Brandon Morrow hesitated when asked the last time he’d thrown a complete-game shutout.
“College,” he said, and then paused. “Well, I probably did. I know the last time I threw nine was in college.”
He can mark Friday as the date of his first professional shutout.
Morrow was everything the Seattle Mariners hoped he would become when they made the decision to send him back to the Rainiers. He was efficient, he used his off-speed pitches and he was confident, throwing nine scoreless innings in Tacoma’s 4-0 win over the Iowa Cubs at Cheney Stadium.
In those nine innings, Morrow allowed just four hits, striking out two and walking one, and needed only 96 pitches.
“It’s what we’re looking for from him,” Rainiers manager Daren Brown said. “I thought he was under control the whole night. It was just a solid performance.”
Morrow said it came on a night when he didn’t feel he had his electrifying fastball.
“I don’t think I had my best stuff,” Morrow said. “I probably had my best stuff in Texas against Round Rock.”
Most of the night, Morrow’s fastball sat around 91-93 mph. His best pitch was the change-up that he tortured the Cubs’ six left-handed hitters and one switch-hitter with all night as it ran away to the outside corner of the plate.
“It’s got good action when I throw it good,” Morrow said. “I threw it a lot.”
It was so effective, he only threw five breaking balls all night – one curveball and four sliders.
“His fastball command was unbelievable, and the change-up, that thing was running like a two-seamer away from lefties at 87-88 mph,” catcher Adam Moore said.
As a result, Iowa hitters never really squared up on any pitches. Of the four hits, two were hit solidly. Morrow had six innings where he threw fewer than 10 pitches, including a five-pitch sixth inning.
With Morrow putting up zeroes, Matt Tuiasosopo’s laser of a solo home run in the first inning would have been enough for Tacoma.
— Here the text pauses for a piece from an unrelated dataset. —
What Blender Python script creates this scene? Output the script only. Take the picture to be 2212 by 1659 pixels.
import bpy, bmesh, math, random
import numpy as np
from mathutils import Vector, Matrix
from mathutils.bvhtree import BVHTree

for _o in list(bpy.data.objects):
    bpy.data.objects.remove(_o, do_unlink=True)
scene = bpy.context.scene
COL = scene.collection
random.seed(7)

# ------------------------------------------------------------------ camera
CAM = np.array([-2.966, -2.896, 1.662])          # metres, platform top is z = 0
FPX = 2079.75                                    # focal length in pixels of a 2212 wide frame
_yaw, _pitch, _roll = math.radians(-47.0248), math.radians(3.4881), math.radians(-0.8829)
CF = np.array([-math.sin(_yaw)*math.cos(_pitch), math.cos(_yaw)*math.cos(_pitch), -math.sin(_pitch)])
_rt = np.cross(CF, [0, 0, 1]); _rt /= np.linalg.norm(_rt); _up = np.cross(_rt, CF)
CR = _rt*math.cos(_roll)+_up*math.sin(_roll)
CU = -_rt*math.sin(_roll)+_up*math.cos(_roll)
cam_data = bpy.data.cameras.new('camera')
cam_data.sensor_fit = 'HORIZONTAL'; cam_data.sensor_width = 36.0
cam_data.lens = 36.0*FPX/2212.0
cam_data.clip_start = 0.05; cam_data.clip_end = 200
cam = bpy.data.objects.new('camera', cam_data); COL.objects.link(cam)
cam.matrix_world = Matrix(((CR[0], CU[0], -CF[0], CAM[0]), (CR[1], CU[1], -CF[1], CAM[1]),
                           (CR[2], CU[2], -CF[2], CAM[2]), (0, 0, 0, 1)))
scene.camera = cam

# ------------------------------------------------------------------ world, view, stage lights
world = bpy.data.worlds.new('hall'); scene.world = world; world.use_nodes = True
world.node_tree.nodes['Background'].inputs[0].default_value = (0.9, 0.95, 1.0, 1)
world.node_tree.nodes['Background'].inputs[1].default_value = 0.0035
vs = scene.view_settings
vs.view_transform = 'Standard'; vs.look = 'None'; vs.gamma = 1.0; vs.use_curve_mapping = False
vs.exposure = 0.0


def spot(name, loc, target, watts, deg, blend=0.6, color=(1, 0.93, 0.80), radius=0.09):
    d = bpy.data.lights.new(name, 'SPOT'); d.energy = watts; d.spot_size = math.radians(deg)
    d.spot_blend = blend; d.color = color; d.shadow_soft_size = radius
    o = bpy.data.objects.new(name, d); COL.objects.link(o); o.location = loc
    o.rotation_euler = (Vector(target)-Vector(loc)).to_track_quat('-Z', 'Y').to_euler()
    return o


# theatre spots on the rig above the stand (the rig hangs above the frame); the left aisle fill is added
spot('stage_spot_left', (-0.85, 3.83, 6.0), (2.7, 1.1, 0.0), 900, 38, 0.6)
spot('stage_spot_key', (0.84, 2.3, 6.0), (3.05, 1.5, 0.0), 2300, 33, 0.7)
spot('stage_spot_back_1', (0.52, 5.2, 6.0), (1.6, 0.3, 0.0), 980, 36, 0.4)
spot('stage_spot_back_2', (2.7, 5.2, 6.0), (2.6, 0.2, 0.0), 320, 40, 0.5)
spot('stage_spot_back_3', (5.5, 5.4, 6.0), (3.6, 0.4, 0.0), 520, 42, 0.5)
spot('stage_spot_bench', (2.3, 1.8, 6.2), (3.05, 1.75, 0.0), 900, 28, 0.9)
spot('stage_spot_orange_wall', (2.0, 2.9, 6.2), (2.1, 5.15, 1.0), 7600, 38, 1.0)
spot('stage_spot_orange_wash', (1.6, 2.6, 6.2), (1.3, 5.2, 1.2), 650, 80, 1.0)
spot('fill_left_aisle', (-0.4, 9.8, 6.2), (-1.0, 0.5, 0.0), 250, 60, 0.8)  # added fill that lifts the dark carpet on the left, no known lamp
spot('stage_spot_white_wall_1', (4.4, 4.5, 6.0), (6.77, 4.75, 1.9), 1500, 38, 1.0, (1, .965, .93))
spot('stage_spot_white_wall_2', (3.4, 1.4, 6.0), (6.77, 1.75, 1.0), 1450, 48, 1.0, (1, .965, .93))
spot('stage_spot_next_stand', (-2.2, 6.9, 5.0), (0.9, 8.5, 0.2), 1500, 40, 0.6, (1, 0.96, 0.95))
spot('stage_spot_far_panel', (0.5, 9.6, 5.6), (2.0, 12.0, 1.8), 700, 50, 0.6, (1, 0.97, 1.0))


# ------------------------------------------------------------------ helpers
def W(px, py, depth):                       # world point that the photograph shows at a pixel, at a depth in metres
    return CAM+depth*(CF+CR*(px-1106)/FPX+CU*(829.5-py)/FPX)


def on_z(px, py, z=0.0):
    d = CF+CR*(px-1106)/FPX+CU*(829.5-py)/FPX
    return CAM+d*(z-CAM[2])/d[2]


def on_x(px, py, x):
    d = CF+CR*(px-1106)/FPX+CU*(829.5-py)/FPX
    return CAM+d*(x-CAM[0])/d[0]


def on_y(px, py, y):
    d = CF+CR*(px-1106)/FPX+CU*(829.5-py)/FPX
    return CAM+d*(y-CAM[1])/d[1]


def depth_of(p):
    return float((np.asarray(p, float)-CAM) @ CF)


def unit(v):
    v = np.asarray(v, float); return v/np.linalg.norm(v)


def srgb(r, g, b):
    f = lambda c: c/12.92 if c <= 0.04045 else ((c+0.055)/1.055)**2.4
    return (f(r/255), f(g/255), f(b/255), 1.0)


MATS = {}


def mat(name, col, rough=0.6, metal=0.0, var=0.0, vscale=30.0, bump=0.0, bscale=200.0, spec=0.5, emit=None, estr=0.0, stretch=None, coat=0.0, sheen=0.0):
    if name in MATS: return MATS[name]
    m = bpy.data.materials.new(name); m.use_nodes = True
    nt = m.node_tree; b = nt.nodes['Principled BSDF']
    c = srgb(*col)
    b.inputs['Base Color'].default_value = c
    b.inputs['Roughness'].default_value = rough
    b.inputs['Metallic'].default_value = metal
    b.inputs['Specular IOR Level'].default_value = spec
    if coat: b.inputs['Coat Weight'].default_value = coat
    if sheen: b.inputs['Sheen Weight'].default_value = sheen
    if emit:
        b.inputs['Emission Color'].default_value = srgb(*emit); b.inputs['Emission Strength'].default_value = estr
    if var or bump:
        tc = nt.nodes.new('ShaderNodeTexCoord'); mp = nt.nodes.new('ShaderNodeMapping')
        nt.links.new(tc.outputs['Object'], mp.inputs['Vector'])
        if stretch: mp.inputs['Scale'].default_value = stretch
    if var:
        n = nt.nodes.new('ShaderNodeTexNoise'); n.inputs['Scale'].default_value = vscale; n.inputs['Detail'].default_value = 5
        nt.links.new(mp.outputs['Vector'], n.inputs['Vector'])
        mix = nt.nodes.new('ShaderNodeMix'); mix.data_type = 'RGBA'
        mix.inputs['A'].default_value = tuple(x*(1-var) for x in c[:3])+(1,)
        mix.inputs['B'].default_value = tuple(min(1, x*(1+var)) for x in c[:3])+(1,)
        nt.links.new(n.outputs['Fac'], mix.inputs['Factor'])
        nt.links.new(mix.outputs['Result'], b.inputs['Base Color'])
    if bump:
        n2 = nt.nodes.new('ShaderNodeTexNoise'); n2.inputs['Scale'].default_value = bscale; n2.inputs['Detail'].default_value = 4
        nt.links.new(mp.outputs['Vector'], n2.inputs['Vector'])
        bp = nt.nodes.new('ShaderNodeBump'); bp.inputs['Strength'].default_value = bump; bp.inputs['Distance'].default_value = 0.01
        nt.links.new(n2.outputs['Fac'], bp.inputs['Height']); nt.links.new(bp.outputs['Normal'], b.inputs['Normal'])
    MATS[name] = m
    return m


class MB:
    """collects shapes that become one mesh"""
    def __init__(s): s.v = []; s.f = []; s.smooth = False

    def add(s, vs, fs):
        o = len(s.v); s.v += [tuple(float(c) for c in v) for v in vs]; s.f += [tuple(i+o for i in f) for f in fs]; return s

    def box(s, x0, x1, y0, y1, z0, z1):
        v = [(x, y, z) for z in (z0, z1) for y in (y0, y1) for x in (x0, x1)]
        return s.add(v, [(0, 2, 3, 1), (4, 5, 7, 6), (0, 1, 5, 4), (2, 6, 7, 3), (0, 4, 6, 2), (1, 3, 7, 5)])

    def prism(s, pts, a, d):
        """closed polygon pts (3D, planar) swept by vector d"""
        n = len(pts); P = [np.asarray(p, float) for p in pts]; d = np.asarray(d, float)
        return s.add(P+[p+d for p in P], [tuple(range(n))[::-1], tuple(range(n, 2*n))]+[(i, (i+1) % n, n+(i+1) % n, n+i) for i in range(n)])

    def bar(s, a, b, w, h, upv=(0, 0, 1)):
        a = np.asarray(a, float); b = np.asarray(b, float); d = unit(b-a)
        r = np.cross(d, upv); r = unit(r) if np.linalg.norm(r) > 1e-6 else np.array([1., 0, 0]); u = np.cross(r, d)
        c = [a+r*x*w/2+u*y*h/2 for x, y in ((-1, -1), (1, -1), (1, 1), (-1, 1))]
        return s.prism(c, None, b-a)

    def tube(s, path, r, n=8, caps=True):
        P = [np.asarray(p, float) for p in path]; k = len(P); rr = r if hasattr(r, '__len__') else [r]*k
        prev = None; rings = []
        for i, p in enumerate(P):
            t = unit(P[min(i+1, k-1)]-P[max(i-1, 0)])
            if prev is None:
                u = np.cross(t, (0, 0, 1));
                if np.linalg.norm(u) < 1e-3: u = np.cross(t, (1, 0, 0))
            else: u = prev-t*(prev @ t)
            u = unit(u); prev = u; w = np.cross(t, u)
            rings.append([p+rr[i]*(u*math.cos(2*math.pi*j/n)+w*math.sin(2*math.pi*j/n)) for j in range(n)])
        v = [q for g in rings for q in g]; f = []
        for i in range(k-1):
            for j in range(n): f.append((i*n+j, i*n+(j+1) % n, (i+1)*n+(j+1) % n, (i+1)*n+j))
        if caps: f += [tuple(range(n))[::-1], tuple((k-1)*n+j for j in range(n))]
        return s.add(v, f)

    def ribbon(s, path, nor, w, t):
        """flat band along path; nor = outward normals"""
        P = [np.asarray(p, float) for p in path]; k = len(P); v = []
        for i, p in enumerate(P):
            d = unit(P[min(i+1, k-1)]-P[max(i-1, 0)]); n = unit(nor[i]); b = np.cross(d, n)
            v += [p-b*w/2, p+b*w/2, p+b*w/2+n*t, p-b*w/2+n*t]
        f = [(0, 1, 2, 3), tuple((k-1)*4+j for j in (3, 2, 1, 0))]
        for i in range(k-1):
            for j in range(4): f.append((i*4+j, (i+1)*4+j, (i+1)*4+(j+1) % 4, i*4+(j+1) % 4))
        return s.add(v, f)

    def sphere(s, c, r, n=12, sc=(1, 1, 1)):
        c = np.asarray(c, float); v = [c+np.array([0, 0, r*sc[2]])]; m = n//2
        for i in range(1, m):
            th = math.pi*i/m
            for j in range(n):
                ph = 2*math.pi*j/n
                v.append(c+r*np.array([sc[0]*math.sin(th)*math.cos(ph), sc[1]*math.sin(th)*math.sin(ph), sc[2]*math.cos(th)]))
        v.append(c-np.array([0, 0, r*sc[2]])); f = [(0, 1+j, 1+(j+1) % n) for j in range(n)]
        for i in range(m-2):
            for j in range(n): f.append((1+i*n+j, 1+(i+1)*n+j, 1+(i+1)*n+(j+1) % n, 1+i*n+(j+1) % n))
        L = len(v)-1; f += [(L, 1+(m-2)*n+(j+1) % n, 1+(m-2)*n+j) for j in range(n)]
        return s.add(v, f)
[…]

But Bryan LaHair added a two-run homer – his 24th of the season – in the fourth, and Chris Shelton an RBI single in the fifth.
The Mariners want Morrow to be a pitcher, not a thrower. And they believe his secondary pitches – curveball, slider and change-up – are big-league quality.
“Everything he’s got is a plus-pitch,” Brown said. “It’s easy for people to get excited about watching the radar gun. But his other pitches are plus-pitches and he’s going to have to use them to get outs at the big-league level, and he did that tonight.”
Moore seemed more excited about catching a shutout than his laid-back pitcher did about throwing one.
“The way he threw tonight, it’s been a long time since I’ve caught somebody with that much confidence in the fastball and change-up,” Moore said.
But Morrow knows this is a process. Over his last three starts, he has allowed just three runs in 22 innings, and there’s a reason for the success.
“My first two starts I struggled,” he said “I was thinking about trying to be a control pitcher and this and that. But before my third start, I told myself I’m just going to be as aggressive as possible. And I’ve taken that approach this last three times and it helped.”
On tap
Left-hander Chris Seddon (7-6, 4.12 ERA) will start for the Rainiers, while Iowa counters with lefty J.R. Mathes (10-6, 3.60) at 7 p.m. on 850-AM.